No 11 de Setembro, houve uma onda de demissões, suspensão de todos os novos empreendimentos, aumento de custo de operação de todas as empresas internacionais. A economia deu sinais de estagnação. O risco era de uma recessão mundial. Foi isso que levou a uma queda forte e coordenada das taxas de juros nos principais países do mundo. Os juros caíram ao menor nível em três anos — 1% nos Estados Unidos, 2% na Europa, zero no Japão. A política monetária iniciou a reação que produziu os últimos anos de boom econômico.

A cada novo evento na economia mundial, seja guerra, terrorismo, alta do petróleo, ou todas as alternativas anteriores, outro risco volta a ser considerado: o de que o ajuste da economia americana seja mais forte e danoso do que se espera. Na terça-feira houve um suspiro de alívio porque a decisão do Fed, o banco central americano, foi entendida como um sinal de que a economia estava no caminho de desaceleração gradual sem risco inflacionário. Há quem veja a conjuntura de forma diferente.

O professor Nouriel Roubini, da Stern School of Business, publicou uma análise no jornal britânico “Financial Times” esta semana em que contraria o consenso. “O mundo tem de se preparar para a recessão americana”, sustenta o título do artigo em que o autor eleva para 70% a probabilidade de que a economia americana entre em recessão. Ele acha que foi bom o Fed ter parado a alta dos juros, mas diz que é muito tarde e que os efeitos serão sentidos globalmente. “A recessão americana será disparada por três forças irrefreáveis: desaceleração no mercado imobiliário, alta de preços de petróleo e taxas de juros mais altas”. O impacto será maior porque o orçamento das famílias americanas já está comprometido com alto endividamento e salário real em queda, e, portanto, será difícil suportar esses choques. Ele acha que o efeito da desaceleração imobiliária será mais forte do que a explosão da bolha da internet em 2001. A queda do valor dos imóveis produzirá o que os economistas chamam de efeito riqueza negativo, ou seja, o consumidor se sentirá mais pobre e reduzirá o consumo. Roubini lembra que perto de 30% do emprego criado na última recuperação americana vieram dos impulsos criados pelo mercado imobiliário. Na avaliação do economista, esses fatos já são visíveis nos indicadores de consumo do segundo trimestre.

Paulo Leme não concorda com esse diagnóstico e acha que a probabilidade de uma recessão americana é de 10%. Ele dá 60% à possibilidade de que haja apenas uma desaceleração.
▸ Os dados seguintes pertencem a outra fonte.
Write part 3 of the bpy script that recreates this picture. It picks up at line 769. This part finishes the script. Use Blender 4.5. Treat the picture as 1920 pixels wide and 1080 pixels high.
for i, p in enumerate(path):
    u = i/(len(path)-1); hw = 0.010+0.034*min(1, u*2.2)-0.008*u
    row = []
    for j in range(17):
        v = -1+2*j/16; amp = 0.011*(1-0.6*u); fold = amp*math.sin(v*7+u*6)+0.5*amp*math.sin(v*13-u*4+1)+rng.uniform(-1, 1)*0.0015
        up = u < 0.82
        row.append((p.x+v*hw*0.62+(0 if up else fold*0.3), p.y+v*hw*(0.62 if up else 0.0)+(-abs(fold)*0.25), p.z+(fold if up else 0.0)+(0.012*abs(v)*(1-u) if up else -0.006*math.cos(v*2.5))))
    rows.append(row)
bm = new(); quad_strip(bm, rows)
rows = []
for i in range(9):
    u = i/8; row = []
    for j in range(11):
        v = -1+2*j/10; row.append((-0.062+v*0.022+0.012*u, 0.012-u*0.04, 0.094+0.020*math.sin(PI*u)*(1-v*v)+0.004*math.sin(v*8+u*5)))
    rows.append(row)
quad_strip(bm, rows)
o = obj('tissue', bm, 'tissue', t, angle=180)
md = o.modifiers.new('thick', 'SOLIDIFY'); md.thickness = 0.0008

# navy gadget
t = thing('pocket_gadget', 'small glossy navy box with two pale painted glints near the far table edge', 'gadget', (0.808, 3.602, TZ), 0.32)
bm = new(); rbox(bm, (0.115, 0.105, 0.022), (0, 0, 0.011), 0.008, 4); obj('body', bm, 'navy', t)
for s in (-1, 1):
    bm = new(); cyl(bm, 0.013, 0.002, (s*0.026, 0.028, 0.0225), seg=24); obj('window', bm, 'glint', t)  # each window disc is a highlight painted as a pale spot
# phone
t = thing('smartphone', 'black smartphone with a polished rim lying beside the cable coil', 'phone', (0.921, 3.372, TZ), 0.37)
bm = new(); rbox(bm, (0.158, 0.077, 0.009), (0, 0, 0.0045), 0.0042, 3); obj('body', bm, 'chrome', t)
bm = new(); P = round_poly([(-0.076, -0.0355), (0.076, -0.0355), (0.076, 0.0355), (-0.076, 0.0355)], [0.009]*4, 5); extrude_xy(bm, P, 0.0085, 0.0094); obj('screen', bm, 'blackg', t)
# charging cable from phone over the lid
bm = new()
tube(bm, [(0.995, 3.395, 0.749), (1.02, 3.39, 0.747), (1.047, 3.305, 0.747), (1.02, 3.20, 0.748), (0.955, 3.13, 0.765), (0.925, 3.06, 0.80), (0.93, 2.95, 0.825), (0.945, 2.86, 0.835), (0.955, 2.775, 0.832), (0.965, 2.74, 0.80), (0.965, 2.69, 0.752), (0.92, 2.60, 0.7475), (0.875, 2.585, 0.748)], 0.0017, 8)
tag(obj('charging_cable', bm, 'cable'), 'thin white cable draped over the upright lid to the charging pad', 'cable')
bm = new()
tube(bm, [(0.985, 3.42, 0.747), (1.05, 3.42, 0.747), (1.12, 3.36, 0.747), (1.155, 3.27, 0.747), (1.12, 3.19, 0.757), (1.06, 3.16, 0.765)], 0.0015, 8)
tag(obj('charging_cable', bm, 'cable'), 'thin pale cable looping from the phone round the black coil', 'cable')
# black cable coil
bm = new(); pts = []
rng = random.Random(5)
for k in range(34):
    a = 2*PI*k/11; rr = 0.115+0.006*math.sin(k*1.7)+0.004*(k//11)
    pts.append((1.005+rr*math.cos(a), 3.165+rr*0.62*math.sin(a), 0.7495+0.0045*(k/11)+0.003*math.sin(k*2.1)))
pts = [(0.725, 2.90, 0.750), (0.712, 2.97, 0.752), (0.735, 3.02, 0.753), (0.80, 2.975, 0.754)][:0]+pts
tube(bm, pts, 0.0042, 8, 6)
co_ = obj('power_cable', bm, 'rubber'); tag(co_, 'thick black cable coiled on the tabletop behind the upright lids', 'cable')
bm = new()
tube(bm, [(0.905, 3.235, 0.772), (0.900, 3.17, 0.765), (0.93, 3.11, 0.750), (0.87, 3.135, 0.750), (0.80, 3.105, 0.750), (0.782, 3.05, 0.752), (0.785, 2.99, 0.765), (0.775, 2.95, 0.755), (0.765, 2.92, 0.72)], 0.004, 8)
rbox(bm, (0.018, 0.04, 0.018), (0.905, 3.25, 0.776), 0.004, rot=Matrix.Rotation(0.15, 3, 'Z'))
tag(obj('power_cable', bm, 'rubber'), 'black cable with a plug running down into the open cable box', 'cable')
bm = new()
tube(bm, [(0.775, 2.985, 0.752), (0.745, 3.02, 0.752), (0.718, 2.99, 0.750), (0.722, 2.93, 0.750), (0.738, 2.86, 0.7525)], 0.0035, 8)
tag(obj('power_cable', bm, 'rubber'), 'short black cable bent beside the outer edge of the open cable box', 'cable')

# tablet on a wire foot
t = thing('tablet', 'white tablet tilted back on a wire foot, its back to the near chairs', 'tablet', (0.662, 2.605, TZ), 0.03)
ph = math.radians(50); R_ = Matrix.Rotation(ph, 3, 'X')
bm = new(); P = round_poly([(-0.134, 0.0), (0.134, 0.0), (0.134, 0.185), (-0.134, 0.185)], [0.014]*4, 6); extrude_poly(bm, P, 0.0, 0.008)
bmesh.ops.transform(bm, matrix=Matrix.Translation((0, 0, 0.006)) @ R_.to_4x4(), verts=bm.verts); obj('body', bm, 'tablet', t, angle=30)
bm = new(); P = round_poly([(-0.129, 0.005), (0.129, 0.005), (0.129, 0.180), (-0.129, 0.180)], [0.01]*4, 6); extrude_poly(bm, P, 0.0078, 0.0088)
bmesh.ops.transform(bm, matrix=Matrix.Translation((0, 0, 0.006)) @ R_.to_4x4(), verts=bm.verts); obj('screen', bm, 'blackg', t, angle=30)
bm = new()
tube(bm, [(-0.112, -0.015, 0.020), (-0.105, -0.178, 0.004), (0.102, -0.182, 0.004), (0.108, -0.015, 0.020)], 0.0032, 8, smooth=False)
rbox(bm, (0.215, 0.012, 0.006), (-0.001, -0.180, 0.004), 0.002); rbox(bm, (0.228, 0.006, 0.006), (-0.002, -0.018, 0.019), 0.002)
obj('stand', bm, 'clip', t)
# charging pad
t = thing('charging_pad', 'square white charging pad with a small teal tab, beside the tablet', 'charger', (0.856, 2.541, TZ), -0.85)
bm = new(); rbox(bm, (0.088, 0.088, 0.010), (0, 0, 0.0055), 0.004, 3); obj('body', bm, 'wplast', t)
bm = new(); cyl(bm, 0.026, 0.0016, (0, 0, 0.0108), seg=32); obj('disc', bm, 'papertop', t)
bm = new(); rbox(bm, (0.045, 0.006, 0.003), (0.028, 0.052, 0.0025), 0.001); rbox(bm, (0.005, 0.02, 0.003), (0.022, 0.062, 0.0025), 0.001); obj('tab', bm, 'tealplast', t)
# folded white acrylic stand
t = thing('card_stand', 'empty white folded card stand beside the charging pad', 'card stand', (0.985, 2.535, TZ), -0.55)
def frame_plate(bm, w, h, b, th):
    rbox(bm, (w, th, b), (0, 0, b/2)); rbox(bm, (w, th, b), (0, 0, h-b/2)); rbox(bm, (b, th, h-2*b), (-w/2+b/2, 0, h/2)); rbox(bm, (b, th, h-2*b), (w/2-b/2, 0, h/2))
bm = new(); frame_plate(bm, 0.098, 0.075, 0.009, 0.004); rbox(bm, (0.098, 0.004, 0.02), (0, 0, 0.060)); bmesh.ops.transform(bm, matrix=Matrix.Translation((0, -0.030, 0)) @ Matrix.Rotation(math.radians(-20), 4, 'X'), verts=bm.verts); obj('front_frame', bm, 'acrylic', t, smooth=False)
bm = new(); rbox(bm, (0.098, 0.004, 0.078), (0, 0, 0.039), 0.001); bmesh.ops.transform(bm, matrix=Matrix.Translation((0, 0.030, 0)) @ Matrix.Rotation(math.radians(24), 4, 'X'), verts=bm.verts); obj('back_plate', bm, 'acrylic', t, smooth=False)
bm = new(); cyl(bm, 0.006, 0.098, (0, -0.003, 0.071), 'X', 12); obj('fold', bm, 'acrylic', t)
— A economia está desacelerando, continuará assim até meados do ano que vem. Os Estados Unidos estão saindo de um crescimento anualizado de 5% a 5,5% para taxas de 2% a 2,5% no fim do ano que vem. Haverá um reequilíbrio das contas externas que pode se dar de forma ordenada e coordenada, ou de forma desorganizada e abrupta. O primeiro cenário é mais provável — diz Paulo Leme.

Ele lembra que o Brasil não aproveitou o melhor momento para fazer um ajuste fiscal permanente, reduzir o endividamento do estado e fazer reformas que permitam o crescimento sustentado.

Ontem foi de novo dia de ter medo de que a irracionalidade vença e produza seus impactos incontroláveis na economia. Basta entrever uma ameaça, como a de ontem, para nos lembrarmos de que estamos vivendo uma temporada de conflitos intratáveis.